BRIEF »
Copy all lines that contain the word "clip".

EXTRACTED MATERIAL »
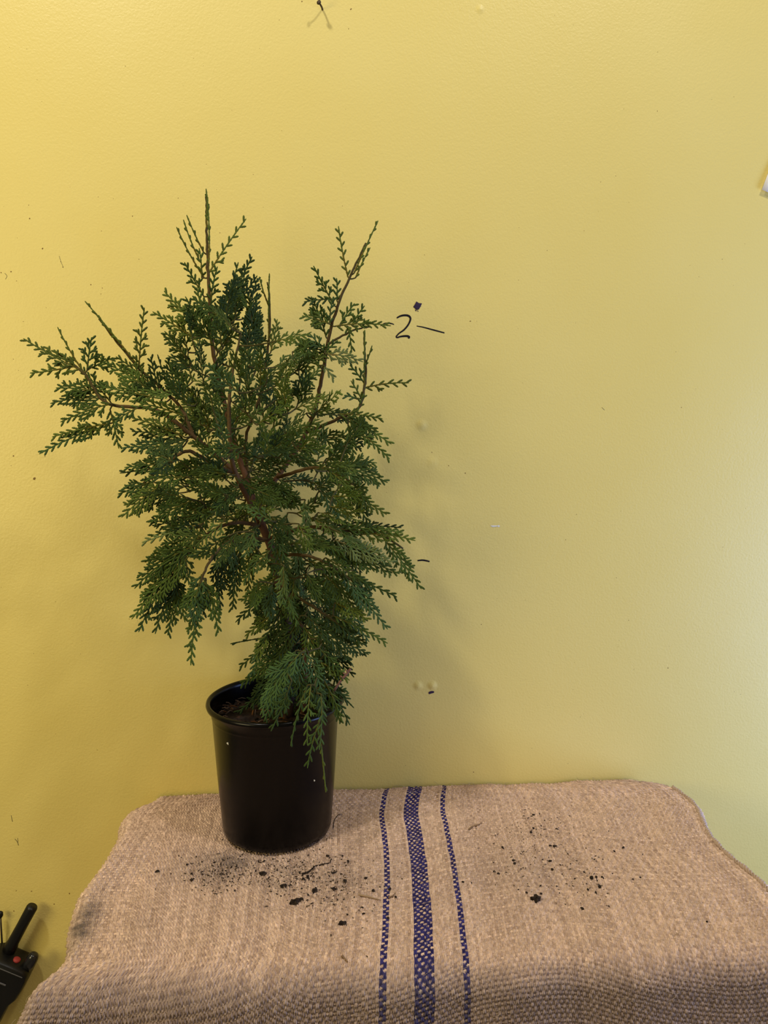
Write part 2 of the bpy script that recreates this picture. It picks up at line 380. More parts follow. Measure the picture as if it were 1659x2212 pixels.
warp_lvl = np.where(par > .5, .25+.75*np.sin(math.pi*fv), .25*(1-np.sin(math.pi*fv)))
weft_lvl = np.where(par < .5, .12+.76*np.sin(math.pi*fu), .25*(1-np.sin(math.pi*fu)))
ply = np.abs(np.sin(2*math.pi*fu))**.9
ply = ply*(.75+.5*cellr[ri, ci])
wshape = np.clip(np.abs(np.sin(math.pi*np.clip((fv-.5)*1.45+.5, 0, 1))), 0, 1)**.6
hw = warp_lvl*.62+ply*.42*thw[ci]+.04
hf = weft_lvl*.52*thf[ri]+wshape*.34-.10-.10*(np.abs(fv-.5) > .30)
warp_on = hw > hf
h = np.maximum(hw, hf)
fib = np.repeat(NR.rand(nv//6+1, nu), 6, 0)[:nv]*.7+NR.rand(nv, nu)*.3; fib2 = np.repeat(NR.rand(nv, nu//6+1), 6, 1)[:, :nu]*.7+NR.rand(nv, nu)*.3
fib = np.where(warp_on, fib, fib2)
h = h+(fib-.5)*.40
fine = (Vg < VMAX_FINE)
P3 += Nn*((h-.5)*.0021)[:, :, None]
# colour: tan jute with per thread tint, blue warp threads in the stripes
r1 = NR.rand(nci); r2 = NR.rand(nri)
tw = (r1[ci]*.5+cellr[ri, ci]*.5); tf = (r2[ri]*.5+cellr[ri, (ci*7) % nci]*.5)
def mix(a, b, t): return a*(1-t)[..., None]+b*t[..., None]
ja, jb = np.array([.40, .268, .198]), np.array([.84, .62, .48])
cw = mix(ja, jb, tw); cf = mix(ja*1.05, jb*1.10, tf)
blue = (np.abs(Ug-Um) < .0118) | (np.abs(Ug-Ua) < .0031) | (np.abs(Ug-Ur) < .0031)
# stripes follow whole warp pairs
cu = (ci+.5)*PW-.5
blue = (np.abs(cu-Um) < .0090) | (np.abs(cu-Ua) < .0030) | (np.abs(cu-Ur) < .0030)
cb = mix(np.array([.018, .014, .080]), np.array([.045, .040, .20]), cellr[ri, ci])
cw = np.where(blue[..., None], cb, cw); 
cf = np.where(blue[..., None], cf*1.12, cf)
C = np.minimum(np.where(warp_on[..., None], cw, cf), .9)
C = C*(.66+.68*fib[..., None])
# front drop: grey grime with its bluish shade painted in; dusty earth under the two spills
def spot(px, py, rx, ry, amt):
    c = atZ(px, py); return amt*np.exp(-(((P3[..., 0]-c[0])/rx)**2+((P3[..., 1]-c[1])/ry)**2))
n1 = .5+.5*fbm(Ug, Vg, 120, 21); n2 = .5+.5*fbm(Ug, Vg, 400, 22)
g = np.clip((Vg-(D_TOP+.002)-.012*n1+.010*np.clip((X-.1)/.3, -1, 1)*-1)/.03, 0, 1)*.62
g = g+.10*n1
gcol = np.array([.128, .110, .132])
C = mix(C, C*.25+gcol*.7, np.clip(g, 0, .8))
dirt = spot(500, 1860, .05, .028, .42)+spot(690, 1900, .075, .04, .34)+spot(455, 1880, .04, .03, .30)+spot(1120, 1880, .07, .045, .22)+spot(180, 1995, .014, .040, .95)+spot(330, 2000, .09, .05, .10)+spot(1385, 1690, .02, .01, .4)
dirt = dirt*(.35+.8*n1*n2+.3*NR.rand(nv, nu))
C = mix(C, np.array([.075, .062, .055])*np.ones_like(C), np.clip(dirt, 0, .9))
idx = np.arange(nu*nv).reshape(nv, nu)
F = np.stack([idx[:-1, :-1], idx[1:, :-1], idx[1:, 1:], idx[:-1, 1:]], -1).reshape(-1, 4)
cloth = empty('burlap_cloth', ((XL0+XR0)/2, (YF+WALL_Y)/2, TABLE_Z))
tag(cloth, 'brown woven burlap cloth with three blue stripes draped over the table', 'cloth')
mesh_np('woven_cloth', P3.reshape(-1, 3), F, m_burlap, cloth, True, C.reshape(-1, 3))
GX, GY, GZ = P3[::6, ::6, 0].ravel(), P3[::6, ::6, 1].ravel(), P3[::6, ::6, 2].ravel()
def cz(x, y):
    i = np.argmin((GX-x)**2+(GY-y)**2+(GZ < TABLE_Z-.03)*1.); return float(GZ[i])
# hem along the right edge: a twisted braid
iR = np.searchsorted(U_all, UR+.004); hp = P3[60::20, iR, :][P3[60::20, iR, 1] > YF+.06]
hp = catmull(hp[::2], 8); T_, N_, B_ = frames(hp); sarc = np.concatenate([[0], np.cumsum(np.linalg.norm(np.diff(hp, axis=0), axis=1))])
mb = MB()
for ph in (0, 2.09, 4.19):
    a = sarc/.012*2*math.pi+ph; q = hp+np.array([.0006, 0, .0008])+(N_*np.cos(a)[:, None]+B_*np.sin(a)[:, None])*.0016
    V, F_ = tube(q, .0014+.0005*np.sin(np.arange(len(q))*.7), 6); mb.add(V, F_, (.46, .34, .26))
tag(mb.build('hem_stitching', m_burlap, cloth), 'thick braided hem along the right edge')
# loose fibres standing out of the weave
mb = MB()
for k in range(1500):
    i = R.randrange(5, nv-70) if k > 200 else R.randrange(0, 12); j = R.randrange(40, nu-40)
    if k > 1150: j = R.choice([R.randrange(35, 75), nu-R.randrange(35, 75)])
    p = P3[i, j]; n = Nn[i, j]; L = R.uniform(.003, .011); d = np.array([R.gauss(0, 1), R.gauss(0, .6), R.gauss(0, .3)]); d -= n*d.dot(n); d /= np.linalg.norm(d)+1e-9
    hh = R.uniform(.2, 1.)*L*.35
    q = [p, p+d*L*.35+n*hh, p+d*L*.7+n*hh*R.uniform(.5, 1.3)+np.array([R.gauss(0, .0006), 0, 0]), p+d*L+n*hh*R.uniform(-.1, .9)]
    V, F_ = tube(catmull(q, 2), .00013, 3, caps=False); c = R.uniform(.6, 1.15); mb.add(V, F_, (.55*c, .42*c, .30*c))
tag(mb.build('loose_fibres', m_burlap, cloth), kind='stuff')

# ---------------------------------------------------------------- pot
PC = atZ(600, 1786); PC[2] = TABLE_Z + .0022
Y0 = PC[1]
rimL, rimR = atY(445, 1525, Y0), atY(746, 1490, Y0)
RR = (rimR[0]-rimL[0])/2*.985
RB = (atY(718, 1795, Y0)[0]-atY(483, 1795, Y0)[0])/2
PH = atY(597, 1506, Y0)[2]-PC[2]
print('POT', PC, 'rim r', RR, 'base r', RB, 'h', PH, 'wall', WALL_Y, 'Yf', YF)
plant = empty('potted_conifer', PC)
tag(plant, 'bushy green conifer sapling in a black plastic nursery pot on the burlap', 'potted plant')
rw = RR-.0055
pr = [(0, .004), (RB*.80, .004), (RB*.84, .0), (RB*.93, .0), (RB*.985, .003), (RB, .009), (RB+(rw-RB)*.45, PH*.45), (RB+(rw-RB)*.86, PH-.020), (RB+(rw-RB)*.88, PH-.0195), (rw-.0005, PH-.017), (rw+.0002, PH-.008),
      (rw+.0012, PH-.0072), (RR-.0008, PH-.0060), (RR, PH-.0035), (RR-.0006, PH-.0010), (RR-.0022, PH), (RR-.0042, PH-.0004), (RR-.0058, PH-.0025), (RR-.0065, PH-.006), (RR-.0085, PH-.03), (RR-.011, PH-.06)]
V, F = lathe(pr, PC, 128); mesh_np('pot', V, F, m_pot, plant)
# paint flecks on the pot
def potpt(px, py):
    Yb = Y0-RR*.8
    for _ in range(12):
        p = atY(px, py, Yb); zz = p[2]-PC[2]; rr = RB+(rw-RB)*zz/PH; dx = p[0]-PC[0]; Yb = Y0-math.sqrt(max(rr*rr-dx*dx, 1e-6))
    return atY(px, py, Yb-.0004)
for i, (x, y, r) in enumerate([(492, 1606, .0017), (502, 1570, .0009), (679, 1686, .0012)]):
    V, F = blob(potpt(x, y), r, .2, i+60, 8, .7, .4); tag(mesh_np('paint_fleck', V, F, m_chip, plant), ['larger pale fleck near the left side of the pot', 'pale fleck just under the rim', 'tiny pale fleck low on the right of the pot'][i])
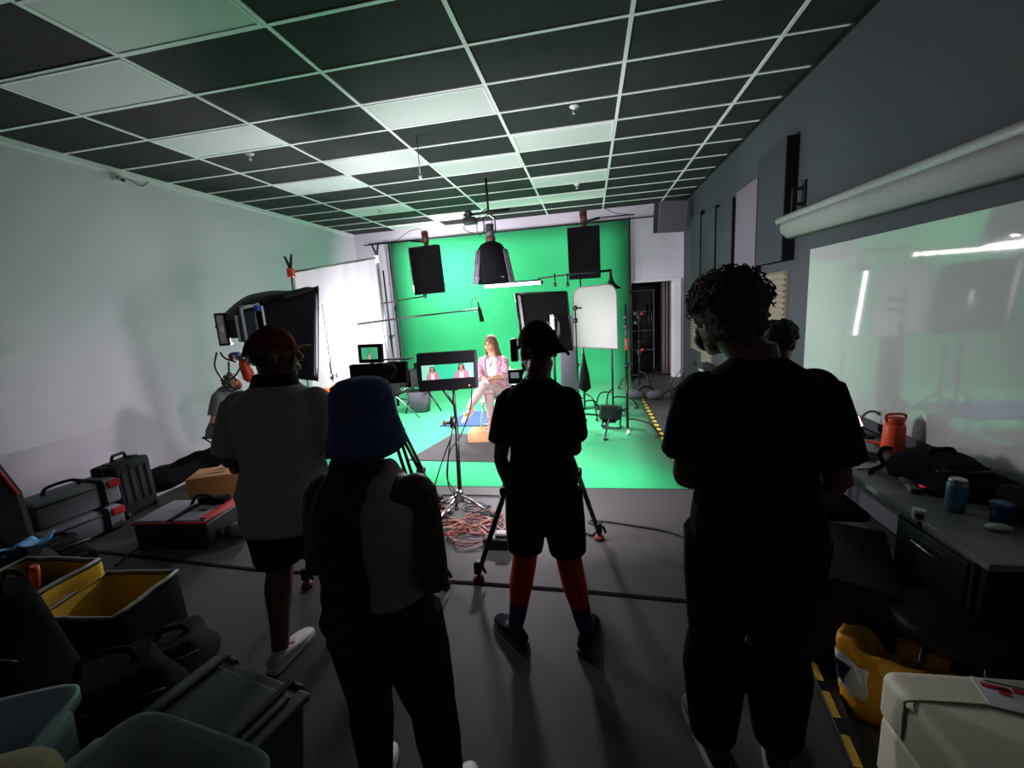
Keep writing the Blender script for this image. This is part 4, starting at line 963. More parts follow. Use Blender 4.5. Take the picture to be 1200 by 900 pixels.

COMPLETED TASK »
wshape = np.clip(np.abs(np.sin(math.pi*np.clip((fv-.5)*1.45+.5, 0, 1))), 0, 1)**.6
g = np.clip((Vg-(D_TOP+.002)-.012*n1+.010*np.clip((X-.1)/.3, -1, 1)*-1)/.03, 0, 1)*.62
C = mix(C, C*.25+gcol*.7, np.clip(g, 0, .8))
C = mix(C, np.array([.075, .062, .055])*np.ones_like(C), np.clip(dirt, 0, .9))